Reproduce verbatim the lines up to and including the one with "plate('wall_outlet', 'white outlet", starting from the first.

-- start Available data --

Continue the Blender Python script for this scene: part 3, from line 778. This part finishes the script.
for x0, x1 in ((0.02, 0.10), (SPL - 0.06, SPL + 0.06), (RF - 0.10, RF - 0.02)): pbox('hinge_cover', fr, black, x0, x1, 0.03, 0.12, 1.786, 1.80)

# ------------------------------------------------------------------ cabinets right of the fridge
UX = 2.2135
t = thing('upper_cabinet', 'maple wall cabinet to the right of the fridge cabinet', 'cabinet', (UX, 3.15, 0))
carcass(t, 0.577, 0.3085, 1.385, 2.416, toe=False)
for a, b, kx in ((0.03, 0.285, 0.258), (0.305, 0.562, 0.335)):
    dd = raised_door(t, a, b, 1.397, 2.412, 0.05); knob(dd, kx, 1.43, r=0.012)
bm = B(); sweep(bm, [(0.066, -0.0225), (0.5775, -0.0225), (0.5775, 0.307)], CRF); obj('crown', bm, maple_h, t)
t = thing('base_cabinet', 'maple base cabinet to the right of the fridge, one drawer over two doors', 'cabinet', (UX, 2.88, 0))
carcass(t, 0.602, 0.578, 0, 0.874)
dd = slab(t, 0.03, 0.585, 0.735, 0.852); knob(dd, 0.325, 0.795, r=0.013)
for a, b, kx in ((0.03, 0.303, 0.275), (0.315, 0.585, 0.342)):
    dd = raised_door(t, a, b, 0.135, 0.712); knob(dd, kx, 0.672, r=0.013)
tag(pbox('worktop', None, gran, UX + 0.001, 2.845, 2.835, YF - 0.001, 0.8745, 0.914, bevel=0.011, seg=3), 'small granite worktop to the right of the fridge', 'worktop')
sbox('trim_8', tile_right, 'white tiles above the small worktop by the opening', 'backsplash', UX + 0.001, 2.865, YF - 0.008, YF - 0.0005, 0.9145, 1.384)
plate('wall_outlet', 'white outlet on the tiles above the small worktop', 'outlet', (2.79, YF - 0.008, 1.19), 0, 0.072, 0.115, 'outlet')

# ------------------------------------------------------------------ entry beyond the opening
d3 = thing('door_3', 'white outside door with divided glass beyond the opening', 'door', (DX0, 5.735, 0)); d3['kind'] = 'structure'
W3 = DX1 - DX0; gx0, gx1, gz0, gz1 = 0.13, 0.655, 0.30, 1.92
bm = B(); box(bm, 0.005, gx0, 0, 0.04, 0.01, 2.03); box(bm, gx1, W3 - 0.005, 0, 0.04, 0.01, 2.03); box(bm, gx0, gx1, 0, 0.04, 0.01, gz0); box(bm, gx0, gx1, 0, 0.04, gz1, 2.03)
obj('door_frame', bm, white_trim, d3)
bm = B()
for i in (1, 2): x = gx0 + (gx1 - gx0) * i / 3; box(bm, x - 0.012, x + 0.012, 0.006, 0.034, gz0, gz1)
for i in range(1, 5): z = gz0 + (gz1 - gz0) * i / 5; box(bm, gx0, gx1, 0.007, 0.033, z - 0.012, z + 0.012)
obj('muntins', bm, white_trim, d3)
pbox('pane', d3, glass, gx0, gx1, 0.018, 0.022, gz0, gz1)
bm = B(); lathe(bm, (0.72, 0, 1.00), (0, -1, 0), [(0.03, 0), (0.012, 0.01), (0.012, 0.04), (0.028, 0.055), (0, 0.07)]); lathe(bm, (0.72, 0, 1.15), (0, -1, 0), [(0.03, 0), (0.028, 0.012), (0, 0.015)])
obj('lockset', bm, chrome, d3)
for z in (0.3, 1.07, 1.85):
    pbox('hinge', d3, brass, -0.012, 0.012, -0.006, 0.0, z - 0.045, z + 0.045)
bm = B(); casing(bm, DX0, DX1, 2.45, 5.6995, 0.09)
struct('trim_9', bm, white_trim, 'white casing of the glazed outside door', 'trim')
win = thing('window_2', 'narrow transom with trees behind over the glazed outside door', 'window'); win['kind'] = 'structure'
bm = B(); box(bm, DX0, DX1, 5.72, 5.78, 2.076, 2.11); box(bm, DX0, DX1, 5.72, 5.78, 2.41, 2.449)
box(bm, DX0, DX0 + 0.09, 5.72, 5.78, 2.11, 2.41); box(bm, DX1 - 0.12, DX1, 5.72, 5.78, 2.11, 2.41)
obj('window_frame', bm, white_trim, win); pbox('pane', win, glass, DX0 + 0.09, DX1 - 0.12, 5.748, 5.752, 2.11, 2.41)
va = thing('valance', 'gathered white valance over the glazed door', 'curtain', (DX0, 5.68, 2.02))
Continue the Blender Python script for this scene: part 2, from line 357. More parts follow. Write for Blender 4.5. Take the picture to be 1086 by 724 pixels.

-- end Available data --

> **Completed task**:
Continue the Blender Python script for this scene: part 3, from line 778. This part finishes the script.
for x0, x1 in ((0.02, 0.10), (SPL - 0.06, SPL + 0.06), (RF - 0.10, RF - 0.02)): pbox('hinge_cover', fr, black, x0, x1, 0.03, 0.12, 1.786, 1.80)

# ------------------------------------------------------------------ cabinets right of the fridge
UX = 2.2135
t = thing('upper_cabinet', 'maple wall cabinet to the right of the fridge cabinet', 'cabinet', (UX, 3.15, 0))
carcass(t, 0.577, 0.3085, 1.385, 2.416, toe=False)
for a, b, kx in ((0.03, 0.285, 0.258), (0.305, 0.562, 0.335)):
    dd = raised_door(t, a, b, 1.397, 2.412, 0.05); knob(dd, kx, 1.43, r=0.012)
bm = B(); sweep(bm, [(0.066, -0.0225), (0.5775, -0.0225), (0.5775, 0.307)], CRF); obj('crown', bm, maple_h, t)
t = thing('base_cabinet', 'maple base cabinet to the right of the fridge, one drawer over two doors', 'cabinet', (UX, 2.88, 0))
carcass(t, 0.602, 0.578, 0, 0.874)
dd = slab(t, 0.03, 0.585, 0.735, 0.852); knob(dd, 0.325, 0.795, r=0.013)
for a, b, kx in ((0.03, 0.303, 0.275), (0.315, 0.585, 0.342)):
    dd = raised_door(t, a, b, 0.135, 0.712); knob(dd, kx, 0.672, r=0.013)
tag(pbox('worktop', None, gran, UX + 0.001, 2.845, 2.835, YF - 0.001, 0.8745, 0.914, bevel=0.011, seg=3), 'small granite worktop to the right of the fridge', 'worktop')
sbox('trim_8', tile_right, 'white tiles above the small worktop by the opening', 'backsplash', UX + 0.001, 2.865, YF - 0.008, YF - 0.0005, 0.9145, 1.384)
plate('wall_outlet', 'white outlet on the tiles above the small worktop', 'outlet', (2.79, YF - 0.008, 1.19), 0, 0.072, 0.115, 'outlet')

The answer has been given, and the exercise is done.